Finite Element Analysis on Seismic Behavior of A New Prefabricated Corrugated Steel Plate and Polyurethane Composite Shear Wall

In addition to good thermal insulation performance, polyurethane has certain caking property, tensile, compressive, and shear strength, can effectively restrict the out-plane buckling of the steel plate. At the same time,the cement board is placed on the outside of the polyurethane and can play a certain role in fire prevention. A new prefabricated corrugated steel plate and polyurethane composite shear wall (SPPSW) is put forward. In order to study the mechanical behavior and failure process of the SPPSW under low cyclic load, and the influence of different parameters on its seismic performance. In this paper, the ABAQUS was used to establish 19 finite element analysis models of SPPSW. The influence of the axial compression ratio, steel plate aspect ratio, wall thickness, steel plate thickness and column flexibility coefficient on the seismic performance of SPPSW is investigated.
The results show:with the increase of the thickness of the steel plate, peak load of the SPPSW increases, but the ductility coefficient decreases and deformation capacity alsodecreases. With the increase of the axial compression ratio, the peak load, ductility coefficient and ultimate displacement of the wall decrease, and the deformation capacity also decreases.

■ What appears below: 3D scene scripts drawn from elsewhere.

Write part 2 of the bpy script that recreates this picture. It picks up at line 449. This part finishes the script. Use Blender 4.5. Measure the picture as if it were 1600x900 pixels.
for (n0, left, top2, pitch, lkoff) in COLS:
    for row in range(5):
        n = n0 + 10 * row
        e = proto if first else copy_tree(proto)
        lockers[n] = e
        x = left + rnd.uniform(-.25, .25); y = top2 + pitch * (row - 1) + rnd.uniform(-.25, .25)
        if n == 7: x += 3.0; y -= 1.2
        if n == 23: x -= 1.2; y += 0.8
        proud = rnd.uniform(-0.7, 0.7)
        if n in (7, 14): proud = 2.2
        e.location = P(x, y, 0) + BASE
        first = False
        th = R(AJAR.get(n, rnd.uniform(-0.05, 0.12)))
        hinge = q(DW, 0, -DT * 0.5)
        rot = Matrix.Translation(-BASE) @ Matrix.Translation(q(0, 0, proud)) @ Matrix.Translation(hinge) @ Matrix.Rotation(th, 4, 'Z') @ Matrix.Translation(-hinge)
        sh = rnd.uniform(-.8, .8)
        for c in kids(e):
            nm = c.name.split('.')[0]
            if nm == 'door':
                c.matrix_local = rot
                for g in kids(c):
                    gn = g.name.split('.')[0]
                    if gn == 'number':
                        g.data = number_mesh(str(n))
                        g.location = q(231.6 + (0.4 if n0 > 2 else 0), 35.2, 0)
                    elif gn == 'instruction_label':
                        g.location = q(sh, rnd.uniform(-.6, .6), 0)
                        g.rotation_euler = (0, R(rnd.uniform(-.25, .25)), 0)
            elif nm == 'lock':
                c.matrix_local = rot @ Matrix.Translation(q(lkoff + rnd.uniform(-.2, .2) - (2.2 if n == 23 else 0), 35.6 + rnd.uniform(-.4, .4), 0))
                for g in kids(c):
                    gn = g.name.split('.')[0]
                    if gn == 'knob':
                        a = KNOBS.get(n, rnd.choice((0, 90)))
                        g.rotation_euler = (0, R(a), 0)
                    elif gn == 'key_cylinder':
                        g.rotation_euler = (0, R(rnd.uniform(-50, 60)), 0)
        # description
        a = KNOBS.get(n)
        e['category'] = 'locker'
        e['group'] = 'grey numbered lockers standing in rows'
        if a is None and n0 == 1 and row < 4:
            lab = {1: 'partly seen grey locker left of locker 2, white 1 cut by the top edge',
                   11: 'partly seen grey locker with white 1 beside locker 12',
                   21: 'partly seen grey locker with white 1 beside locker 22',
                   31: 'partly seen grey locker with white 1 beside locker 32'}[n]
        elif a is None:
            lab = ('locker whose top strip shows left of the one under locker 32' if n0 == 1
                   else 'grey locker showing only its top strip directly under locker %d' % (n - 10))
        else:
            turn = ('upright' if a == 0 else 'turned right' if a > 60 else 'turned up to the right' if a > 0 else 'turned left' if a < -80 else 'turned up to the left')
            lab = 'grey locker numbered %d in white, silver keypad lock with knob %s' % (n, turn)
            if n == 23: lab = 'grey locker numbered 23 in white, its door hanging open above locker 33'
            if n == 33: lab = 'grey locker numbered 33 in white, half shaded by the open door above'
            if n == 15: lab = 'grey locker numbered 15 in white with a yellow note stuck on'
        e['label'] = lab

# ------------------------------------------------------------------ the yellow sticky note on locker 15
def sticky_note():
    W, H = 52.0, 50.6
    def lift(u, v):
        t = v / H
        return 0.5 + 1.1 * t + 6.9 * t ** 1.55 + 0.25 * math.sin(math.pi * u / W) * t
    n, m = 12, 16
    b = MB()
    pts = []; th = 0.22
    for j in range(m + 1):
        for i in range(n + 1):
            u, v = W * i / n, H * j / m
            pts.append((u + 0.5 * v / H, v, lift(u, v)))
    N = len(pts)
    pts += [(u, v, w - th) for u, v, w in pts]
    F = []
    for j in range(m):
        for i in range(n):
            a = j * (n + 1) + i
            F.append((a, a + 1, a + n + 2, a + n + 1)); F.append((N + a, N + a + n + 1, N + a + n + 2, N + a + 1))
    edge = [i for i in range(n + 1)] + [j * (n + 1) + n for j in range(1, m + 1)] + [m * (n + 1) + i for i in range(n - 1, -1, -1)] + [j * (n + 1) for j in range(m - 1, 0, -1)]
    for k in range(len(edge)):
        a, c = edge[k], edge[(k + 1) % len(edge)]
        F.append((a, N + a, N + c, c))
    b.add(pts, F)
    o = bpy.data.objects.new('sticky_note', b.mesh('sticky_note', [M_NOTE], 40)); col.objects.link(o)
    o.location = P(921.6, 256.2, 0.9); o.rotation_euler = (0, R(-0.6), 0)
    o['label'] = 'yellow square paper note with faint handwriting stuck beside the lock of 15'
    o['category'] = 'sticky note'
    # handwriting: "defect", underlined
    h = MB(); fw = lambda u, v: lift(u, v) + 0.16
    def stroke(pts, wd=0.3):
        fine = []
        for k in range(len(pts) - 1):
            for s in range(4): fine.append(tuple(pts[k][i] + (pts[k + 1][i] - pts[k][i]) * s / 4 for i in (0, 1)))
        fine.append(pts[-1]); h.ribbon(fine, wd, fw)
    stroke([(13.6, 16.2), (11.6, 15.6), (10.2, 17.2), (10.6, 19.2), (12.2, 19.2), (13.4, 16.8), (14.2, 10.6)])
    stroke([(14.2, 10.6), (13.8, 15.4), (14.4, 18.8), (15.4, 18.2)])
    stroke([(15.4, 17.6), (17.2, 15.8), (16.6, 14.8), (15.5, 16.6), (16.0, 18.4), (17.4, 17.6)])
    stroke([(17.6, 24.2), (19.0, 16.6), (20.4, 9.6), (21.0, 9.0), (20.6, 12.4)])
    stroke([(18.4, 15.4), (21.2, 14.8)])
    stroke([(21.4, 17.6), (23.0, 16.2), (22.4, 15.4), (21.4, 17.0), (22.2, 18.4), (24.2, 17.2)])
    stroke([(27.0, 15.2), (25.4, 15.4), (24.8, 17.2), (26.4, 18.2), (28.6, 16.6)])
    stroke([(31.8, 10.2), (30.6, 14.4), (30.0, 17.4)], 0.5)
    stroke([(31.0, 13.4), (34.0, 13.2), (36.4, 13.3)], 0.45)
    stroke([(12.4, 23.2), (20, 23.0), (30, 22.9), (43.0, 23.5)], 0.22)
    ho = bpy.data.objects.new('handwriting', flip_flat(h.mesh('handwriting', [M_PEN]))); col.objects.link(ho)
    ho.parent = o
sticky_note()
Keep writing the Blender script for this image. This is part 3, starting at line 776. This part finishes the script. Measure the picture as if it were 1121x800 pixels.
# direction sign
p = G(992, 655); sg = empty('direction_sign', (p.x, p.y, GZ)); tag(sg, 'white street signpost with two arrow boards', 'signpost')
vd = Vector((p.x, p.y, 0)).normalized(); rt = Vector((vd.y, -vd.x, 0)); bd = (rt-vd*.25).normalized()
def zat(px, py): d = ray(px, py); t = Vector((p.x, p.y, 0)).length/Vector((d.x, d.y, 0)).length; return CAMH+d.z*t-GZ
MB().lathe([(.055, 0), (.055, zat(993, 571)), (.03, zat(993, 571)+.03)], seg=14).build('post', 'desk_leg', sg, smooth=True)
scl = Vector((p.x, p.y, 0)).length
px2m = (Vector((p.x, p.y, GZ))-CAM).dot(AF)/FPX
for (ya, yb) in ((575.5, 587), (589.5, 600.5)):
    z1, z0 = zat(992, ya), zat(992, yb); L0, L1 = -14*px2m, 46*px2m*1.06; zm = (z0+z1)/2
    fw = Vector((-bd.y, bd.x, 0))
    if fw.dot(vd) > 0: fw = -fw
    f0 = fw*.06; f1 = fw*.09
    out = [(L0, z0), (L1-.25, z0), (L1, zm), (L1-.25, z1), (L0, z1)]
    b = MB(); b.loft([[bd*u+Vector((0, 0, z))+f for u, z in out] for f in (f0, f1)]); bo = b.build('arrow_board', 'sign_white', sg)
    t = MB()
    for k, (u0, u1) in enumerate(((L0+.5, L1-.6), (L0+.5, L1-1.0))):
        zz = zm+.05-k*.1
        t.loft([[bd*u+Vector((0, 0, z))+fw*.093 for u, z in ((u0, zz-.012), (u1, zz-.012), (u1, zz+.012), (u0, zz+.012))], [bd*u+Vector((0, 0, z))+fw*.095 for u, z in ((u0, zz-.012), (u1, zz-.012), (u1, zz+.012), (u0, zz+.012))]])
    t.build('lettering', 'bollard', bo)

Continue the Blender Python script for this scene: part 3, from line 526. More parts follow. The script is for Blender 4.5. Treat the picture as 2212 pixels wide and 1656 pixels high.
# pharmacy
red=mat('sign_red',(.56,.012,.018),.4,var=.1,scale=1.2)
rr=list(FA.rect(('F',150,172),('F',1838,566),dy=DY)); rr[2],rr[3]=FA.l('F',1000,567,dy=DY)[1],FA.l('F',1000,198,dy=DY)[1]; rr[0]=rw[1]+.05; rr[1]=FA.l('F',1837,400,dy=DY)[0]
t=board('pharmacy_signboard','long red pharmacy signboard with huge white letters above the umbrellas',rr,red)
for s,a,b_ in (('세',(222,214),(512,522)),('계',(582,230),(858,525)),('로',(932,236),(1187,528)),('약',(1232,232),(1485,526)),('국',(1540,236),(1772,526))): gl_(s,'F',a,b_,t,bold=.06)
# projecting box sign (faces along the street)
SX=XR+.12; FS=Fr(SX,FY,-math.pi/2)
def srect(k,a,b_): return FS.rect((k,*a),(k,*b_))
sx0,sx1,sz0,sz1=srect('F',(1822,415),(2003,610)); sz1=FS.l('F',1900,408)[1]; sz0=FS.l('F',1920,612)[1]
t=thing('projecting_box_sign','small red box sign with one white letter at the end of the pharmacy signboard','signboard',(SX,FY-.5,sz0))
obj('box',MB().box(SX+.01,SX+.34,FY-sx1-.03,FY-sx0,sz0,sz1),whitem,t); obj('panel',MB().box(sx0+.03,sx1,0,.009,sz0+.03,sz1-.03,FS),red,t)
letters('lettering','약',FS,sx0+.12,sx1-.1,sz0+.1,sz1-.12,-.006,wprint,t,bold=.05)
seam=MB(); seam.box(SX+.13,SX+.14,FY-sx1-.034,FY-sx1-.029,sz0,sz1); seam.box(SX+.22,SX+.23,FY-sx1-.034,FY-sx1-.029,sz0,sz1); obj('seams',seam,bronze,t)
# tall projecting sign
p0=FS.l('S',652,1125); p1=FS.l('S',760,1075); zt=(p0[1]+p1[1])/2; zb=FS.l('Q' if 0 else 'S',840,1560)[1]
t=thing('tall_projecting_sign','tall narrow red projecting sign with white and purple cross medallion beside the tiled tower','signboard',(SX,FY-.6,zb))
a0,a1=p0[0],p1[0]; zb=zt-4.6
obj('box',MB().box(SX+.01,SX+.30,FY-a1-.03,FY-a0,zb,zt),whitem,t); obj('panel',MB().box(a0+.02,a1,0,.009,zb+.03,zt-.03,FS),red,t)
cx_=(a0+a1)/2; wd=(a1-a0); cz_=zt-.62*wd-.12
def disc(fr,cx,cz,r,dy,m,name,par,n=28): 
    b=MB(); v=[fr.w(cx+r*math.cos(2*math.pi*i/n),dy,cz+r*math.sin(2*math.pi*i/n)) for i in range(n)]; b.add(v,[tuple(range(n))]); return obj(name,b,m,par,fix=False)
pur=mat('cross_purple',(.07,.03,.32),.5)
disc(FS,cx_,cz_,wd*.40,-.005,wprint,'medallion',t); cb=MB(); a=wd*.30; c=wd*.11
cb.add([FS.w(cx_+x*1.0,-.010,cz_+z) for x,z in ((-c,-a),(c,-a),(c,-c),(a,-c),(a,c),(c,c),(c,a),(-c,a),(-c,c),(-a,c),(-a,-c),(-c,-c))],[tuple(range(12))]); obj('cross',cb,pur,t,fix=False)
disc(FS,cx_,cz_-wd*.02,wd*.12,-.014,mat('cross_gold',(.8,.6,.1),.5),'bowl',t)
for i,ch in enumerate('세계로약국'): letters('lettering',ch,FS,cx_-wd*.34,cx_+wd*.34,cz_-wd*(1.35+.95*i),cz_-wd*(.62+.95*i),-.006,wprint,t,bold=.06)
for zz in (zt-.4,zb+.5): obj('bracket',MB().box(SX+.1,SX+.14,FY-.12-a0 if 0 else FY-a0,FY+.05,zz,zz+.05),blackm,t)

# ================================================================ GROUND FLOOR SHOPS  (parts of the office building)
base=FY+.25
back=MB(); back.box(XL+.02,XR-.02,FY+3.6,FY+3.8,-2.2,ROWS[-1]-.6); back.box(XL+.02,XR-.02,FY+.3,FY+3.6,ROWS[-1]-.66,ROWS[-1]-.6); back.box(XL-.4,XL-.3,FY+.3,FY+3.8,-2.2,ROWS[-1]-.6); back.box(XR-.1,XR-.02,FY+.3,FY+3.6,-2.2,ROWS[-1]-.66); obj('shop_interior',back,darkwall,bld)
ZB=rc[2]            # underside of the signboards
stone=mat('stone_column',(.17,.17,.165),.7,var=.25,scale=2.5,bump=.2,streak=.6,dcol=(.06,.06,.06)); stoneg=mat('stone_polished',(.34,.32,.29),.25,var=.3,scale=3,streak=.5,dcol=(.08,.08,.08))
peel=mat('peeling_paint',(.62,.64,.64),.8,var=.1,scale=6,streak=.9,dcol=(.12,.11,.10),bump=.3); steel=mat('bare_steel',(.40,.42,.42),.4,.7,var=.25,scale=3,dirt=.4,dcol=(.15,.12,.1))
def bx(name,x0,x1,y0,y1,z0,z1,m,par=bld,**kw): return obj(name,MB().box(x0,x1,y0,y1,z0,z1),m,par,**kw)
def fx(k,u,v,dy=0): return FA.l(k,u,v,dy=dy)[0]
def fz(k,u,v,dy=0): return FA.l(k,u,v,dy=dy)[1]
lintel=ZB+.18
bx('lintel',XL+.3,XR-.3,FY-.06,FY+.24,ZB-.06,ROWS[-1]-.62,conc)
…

Therefore, the axial compression ratio recommendes to be no more than 0.2. With the increase of steel plate aspect ratio, the peak load, ductility coefficient and deformation capacity of the wall increase, but ultimate displacement decreases. In order to make full use of steel plate and play better performance, it is suggested that the aspect ratio of corrugated steel plate should be controlled at 0.8-1.2. Filling polyurethane on both sides of the steel plate can decrease the out-of-plane buckling deformation of steel plate, and with the increase of the filling thickness of polyurethane, the peak load of the wall increases. When the wall thickness is less than 200 mm, the ductility coefficient of the wall increases with the increase of the polyurethane filling thickness.Compared with the wall thickness of 200 mm, when the wall thickness is 240 mm, the ductility coefficient decreases. Therefore, it is suggested that the filling thickness of polyurethane is not more than 200 mm. With the decrease of flexibility coefficient of the column, the peak load and ductility coefficient of the wall increase. However, when the flexibility coefficient is less than 2.87, with the decrease of the flexibility coefficient, the ductility improvement degree of the component decreases.